Avez-vous été menacées ou vous êtes-vous sentie en danger ?
Nous vivons et travaillons en Afghanistan depuis suffisamment longtemps pour connaître le pays et savoir comment éviter les situations susceptibles de nous mettre en danger. Cela dit, l’ombre des services de renseignement et les yeux et les oreilles qu’ils ont plantés dans la société ont été une raison majeure de nous garder constamment sur le qui-vive. Nous nous sommes retrouvés dans quelques situations inconfortables où nous avons dû vérifier avec l’équipe que tout le monde était d’accord avec la façon dont nous avions réagi à la menace.
Que peut faire la communauté internationale face à une telle horreur ?

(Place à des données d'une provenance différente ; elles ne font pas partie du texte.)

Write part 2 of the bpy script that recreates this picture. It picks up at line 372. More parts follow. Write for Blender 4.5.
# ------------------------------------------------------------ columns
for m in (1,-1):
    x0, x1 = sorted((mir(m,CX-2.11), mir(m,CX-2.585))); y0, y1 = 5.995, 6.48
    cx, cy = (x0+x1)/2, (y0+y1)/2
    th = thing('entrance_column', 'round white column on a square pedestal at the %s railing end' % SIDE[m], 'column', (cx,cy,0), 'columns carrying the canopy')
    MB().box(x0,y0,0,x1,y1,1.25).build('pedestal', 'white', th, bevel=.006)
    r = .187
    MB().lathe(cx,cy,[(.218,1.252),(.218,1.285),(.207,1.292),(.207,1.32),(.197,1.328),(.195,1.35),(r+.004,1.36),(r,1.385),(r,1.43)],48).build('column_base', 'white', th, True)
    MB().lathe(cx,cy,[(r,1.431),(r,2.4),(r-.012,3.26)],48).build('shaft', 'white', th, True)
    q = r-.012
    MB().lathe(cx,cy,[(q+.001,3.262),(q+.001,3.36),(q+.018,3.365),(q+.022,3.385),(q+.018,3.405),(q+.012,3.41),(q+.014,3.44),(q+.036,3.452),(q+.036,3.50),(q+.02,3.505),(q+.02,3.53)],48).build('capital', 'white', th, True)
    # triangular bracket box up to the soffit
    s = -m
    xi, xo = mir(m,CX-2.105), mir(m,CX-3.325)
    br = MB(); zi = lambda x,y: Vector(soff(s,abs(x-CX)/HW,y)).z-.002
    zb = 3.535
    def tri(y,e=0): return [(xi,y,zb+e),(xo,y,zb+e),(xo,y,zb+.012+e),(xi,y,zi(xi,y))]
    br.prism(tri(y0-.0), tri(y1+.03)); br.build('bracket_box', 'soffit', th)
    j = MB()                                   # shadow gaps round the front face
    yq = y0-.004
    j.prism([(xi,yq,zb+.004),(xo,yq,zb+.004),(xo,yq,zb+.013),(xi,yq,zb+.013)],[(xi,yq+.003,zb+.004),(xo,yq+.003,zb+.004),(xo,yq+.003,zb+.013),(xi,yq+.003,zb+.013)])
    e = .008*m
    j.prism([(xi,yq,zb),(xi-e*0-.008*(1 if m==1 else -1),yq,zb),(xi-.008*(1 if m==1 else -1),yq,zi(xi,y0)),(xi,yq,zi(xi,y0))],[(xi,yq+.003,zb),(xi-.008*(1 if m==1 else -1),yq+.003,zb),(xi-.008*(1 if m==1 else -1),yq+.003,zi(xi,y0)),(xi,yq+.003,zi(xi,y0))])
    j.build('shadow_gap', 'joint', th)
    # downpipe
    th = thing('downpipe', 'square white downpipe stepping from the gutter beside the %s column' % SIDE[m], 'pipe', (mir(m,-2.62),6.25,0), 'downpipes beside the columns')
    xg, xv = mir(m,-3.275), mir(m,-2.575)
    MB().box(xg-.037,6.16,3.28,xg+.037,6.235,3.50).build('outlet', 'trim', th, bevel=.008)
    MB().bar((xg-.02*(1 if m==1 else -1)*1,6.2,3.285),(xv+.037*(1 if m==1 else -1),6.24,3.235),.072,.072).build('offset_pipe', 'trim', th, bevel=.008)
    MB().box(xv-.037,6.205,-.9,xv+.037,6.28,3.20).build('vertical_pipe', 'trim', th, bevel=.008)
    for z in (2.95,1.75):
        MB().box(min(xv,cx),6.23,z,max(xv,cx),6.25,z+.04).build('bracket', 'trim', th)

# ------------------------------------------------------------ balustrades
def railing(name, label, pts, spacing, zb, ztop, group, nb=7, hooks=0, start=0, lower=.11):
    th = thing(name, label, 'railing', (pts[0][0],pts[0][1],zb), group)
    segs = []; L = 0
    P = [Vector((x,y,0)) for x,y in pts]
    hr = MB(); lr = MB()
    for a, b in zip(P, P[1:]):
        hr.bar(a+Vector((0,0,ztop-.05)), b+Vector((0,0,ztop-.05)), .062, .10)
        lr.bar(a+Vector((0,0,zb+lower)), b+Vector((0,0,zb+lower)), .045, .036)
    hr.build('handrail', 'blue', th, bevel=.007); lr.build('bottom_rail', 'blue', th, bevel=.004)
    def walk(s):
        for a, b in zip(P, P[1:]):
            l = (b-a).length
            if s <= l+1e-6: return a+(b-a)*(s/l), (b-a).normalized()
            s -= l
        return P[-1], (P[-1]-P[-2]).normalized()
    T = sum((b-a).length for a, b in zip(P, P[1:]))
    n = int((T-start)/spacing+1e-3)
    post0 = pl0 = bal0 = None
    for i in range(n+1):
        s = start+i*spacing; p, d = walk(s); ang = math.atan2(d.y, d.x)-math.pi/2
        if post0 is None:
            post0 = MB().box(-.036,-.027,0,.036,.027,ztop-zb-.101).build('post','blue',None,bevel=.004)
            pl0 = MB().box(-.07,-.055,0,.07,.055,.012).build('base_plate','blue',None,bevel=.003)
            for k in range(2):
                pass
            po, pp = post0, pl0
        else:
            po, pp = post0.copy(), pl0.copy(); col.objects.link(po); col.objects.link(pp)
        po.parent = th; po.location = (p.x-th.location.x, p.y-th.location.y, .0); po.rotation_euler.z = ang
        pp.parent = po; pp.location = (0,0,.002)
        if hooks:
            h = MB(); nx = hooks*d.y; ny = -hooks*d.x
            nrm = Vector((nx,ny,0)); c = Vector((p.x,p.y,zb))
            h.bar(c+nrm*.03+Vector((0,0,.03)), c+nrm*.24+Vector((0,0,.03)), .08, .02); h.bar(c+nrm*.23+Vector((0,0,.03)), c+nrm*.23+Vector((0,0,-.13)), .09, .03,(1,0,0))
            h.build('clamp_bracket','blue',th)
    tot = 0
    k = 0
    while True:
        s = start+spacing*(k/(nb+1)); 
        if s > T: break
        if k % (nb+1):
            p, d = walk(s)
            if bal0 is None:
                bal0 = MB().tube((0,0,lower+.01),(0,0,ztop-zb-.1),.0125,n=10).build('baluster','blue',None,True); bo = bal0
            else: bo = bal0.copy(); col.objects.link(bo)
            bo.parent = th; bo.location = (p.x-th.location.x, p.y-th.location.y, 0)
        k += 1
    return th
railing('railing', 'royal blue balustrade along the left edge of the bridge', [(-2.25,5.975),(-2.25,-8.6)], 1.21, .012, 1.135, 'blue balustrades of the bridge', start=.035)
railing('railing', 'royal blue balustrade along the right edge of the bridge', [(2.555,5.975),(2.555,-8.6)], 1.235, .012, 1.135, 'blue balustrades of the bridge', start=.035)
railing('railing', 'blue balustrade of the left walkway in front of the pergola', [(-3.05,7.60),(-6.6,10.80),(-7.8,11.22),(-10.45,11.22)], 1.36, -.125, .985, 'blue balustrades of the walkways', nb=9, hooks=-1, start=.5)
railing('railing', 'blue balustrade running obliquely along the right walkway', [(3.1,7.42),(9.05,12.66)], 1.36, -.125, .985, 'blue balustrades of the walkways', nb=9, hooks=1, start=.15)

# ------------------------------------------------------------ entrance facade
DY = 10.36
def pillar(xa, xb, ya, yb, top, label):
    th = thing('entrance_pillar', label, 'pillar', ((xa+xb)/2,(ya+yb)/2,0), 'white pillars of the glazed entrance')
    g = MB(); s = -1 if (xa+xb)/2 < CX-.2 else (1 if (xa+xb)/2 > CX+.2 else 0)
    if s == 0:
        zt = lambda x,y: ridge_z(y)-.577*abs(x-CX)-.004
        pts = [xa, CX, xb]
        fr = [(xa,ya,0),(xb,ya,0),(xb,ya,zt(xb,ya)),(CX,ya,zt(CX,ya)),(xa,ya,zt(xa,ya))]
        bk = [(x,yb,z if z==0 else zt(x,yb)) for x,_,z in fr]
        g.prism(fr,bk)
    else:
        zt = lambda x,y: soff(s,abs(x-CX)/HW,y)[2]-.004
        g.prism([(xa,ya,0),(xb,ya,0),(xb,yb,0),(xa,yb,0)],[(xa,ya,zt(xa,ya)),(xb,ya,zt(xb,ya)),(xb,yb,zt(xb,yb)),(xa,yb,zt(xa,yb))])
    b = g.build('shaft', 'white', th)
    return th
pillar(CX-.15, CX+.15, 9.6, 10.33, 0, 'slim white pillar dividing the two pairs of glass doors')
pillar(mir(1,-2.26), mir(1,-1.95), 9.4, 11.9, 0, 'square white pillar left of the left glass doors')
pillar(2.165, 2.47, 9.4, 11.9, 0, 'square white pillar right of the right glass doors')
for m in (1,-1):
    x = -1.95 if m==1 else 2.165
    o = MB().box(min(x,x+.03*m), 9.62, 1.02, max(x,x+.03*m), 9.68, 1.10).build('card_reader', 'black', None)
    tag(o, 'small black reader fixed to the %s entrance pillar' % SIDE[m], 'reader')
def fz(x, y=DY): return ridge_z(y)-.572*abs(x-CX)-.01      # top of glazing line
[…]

La communauté internationale s’est retirée de l’Afghanistan, abandonnant les mêmes femmes afghanes qu’elle a utilisées comme excuse pour intervenir en 2001, sachant très bien ce qui les attendait aux mains des talibans. Ils ont tous, nous avons tous, une énorme responsabilité à l’égard des femmes afghanes. Les gouvernements devraient placer les droits des femmes au centre de leur engagement vis-à-vis des talibans. Ils doivent écouter les femmes afghanes et les intégrer dans les discussions sur l’Afghanistan. Nous devons également ouvrir nos portes aux femmes qui souhaitent quitter l’Afghanistan, en veillant à ce qu’elles puissent le faire en toute sécurité, et les aider à s’intégrer et à reconstruire leur vie. Il reste encore beaucoup à faire.
« No Woman’s Land », l’exposition de Kiana Hayeri et Mélissa Cornet sur le combat pour les droits des femmes en Afghanistan sera visible au Réfectoire des Cordeliers et au Port de Solférino, à Paris, du 25 octobre au 18 novembre 2024 dans le cadre du festival PhotoSaintGermain.